Check each line for the word "this" and report how many have it. Give nothing else.

___ DATASET CONTENT ___

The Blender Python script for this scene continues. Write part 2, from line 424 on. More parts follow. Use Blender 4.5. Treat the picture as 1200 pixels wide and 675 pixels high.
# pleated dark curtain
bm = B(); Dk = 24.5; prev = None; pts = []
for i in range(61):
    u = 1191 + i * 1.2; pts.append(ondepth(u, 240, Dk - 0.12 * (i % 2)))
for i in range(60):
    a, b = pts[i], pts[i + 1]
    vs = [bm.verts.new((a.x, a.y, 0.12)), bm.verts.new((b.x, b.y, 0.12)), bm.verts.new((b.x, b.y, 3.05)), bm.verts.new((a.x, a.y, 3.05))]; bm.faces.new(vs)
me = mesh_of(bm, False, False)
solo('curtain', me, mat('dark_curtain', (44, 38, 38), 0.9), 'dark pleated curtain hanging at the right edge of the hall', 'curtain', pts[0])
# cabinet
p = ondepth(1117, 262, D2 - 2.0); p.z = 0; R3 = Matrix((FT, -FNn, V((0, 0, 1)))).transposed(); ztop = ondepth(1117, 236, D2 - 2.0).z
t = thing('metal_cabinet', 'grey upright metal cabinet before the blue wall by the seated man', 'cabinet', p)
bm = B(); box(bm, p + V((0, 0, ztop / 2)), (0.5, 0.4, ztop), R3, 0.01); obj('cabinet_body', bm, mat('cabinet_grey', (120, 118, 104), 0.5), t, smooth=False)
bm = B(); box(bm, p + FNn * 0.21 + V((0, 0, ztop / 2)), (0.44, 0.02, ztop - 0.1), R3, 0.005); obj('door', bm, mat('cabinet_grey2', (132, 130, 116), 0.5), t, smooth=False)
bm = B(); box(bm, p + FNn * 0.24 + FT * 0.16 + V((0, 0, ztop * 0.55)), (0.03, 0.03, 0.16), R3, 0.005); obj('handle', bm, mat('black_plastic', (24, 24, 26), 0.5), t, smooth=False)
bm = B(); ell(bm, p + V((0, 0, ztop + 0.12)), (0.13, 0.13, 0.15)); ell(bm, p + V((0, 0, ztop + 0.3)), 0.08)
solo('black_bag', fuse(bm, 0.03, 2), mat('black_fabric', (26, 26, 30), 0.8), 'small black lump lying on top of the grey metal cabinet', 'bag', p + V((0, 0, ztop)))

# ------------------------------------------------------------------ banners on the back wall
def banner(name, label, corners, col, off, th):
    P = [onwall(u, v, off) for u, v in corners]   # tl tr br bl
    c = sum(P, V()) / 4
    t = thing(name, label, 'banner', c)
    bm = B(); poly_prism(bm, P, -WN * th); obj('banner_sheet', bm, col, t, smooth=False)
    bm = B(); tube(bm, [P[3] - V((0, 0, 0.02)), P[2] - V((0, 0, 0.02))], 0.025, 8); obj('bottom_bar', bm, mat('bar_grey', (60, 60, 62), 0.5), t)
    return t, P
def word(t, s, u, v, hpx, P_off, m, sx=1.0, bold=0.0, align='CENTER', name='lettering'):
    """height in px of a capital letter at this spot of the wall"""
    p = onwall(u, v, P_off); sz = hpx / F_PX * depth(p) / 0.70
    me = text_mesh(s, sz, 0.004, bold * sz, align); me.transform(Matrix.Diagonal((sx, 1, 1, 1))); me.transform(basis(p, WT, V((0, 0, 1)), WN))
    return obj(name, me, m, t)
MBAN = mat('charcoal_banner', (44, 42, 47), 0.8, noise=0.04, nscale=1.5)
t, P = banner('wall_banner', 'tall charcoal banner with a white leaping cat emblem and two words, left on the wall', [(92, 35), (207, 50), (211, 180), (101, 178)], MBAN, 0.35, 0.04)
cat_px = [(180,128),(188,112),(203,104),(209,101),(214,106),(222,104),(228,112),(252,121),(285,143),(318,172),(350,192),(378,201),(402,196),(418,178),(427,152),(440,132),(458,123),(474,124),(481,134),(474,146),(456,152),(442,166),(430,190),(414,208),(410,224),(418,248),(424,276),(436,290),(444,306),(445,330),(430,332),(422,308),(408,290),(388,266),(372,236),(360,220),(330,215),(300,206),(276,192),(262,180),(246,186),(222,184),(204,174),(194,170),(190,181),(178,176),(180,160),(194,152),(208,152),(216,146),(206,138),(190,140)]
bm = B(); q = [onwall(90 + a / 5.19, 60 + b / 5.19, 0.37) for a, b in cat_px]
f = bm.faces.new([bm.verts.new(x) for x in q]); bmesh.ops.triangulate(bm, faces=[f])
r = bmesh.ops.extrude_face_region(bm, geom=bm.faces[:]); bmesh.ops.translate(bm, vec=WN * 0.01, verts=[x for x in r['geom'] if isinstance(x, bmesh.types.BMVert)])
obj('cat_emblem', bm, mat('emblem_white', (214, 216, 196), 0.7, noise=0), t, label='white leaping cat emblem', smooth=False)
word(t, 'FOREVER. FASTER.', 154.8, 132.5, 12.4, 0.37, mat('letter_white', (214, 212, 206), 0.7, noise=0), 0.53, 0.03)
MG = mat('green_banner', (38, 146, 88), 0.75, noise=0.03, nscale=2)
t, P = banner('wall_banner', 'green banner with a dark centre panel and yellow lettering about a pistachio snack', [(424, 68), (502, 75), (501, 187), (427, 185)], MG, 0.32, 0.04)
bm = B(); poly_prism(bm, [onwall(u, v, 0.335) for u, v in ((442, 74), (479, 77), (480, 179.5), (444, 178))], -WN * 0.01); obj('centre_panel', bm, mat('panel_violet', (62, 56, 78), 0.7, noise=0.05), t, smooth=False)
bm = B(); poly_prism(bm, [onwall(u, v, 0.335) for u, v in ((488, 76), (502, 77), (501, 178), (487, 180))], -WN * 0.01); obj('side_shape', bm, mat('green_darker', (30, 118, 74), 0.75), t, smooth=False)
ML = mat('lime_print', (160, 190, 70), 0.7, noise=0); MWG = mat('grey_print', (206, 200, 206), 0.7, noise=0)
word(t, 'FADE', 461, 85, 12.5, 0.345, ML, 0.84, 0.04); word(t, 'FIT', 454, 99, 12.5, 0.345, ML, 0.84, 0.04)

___

**FULL ANSWER:** 2